**What the task asks**
Filter the listing and keep only the lines with the word "Python".

**Material shown**
>>>

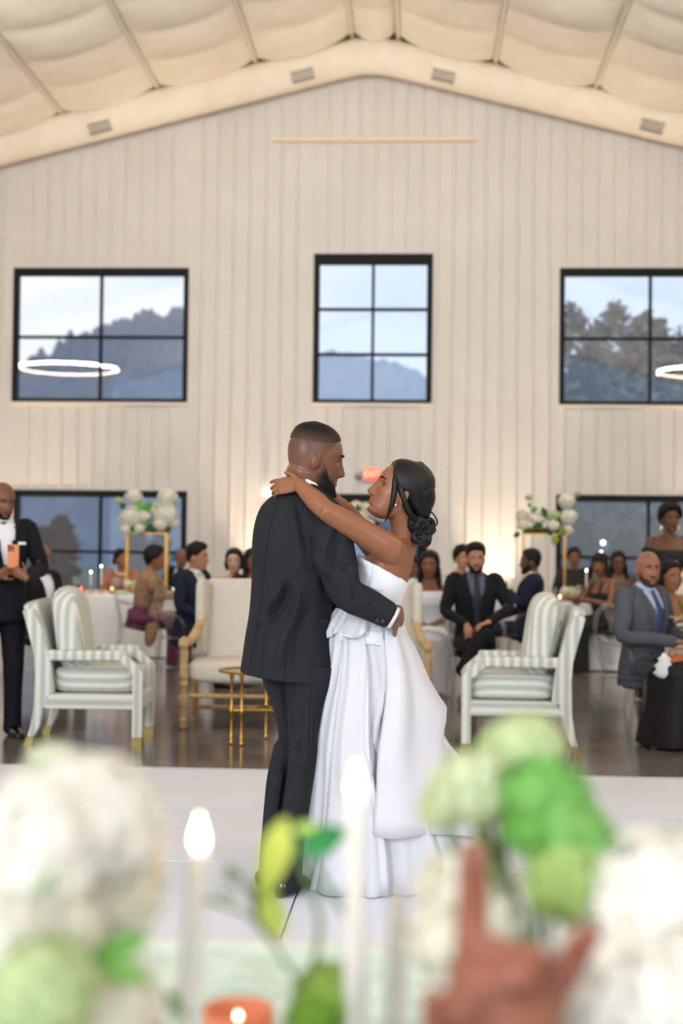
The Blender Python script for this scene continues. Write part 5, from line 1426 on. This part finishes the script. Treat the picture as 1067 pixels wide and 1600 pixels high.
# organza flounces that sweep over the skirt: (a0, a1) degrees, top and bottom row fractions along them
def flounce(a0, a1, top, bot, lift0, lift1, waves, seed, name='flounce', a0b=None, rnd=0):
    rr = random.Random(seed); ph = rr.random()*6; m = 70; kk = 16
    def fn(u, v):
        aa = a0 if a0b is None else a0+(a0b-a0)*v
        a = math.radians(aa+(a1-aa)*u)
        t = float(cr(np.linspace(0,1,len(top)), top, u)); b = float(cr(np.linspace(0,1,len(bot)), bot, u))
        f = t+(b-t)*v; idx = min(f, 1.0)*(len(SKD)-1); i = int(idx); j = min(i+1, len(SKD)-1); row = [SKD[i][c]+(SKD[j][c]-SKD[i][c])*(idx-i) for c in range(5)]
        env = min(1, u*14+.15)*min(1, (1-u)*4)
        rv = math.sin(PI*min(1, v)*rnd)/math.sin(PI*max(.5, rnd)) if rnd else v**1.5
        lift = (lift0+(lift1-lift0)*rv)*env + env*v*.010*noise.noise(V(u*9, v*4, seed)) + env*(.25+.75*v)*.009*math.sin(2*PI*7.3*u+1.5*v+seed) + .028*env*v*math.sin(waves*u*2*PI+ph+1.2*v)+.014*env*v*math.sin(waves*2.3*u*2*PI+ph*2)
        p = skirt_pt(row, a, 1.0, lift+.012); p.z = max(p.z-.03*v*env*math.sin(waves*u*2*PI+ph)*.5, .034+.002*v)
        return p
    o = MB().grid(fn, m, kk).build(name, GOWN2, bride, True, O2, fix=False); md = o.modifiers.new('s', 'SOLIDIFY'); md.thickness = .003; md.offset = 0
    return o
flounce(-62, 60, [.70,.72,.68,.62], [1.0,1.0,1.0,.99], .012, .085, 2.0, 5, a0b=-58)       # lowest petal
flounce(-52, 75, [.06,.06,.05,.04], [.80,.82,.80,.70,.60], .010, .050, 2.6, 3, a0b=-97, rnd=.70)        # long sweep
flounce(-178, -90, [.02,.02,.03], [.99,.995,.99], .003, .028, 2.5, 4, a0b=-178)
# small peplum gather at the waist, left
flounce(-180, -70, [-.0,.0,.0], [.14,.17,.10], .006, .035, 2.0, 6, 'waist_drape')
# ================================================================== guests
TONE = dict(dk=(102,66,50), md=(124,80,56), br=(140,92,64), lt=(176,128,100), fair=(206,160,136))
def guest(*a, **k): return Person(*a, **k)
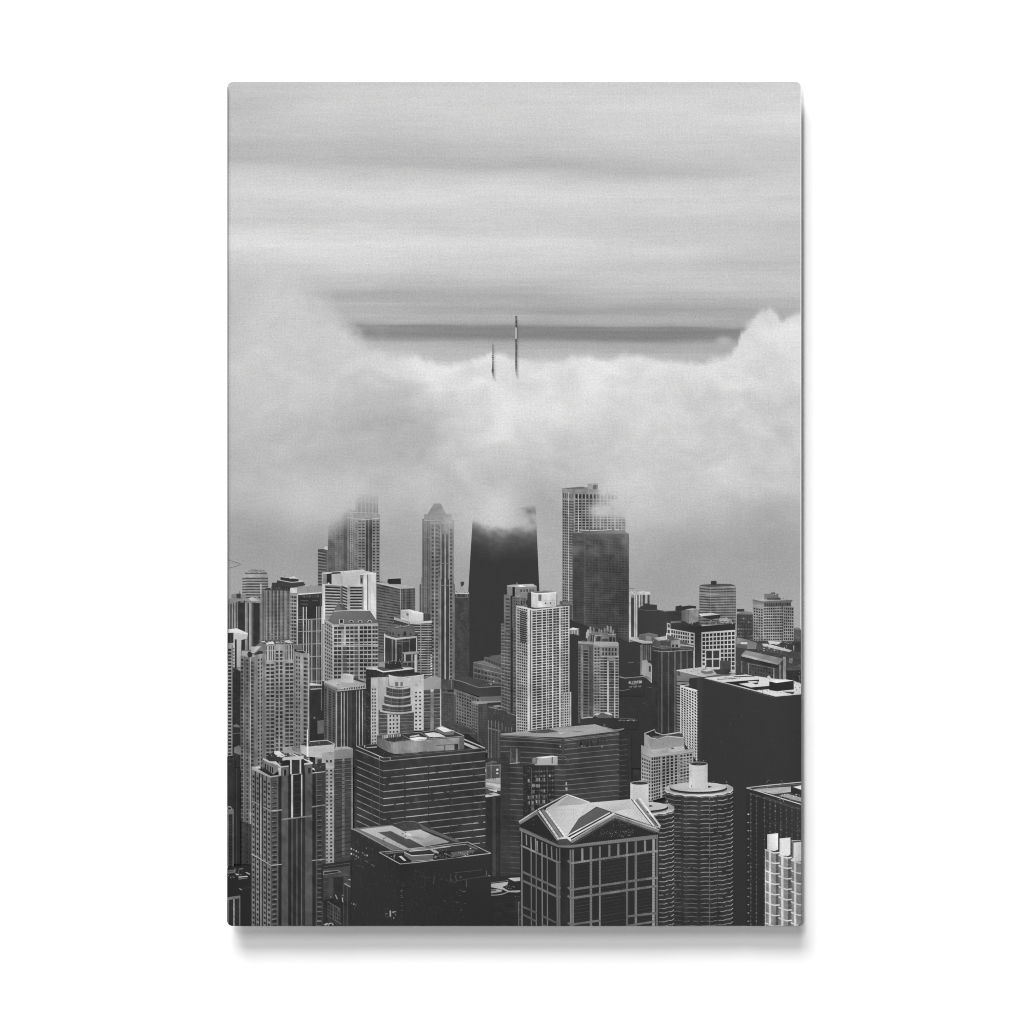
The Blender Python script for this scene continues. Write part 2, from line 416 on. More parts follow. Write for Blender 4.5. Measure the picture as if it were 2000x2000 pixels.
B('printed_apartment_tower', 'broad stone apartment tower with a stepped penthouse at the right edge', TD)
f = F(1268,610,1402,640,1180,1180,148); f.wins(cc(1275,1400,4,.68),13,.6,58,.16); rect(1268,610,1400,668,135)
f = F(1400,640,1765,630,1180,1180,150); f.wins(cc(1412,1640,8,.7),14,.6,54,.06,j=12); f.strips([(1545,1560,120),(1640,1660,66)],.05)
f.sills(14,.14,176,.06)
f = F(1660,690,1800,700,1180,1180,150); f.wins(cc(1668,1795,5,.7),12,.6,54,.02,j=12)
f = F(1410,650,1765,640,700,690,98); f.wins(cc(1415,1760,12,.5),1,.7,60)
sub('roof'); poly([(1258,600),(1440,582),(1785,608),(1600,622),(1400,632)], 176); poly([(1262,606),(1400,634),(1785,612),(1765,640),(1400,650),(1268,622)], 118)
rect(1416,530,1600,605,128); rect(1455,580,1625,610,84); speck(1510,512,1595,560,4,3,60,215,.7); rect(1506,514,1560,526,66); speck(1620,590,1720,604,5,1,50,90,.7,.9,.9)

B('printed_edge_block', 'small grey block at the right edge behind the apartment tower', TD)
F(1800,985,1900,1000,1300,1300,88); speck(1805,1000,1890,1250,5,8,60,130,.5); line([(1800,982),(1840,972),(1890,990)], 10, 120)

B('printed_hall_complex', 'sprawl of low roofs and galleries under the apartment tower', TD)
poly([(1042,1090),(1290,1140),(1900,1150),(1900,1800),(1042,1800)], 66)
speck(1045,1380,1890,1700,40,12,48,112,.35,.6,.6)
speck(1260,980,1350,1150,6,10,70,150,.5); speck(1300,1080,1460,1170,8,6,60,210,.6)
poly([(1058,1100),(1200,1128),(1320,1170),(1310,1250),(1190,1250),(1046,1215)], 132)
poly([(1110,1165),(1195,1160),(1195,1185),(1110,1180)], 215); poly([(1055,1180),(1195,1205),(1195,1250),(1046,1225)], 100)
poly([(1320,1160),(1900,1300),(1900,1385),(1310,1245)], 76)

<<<

**Written solution**
The Blender Python script for this scene continues. Write part 5, from line 1426 on. This part finishes the script. Treat the picture as 1067 pixels wide and 1600 pixels high.
The Blender Python script for this scene continues. Write part 2, from line 416 on. More parts follow. Write for Blender 4.5. Measure the picture as if it were 2000x2000 pixels.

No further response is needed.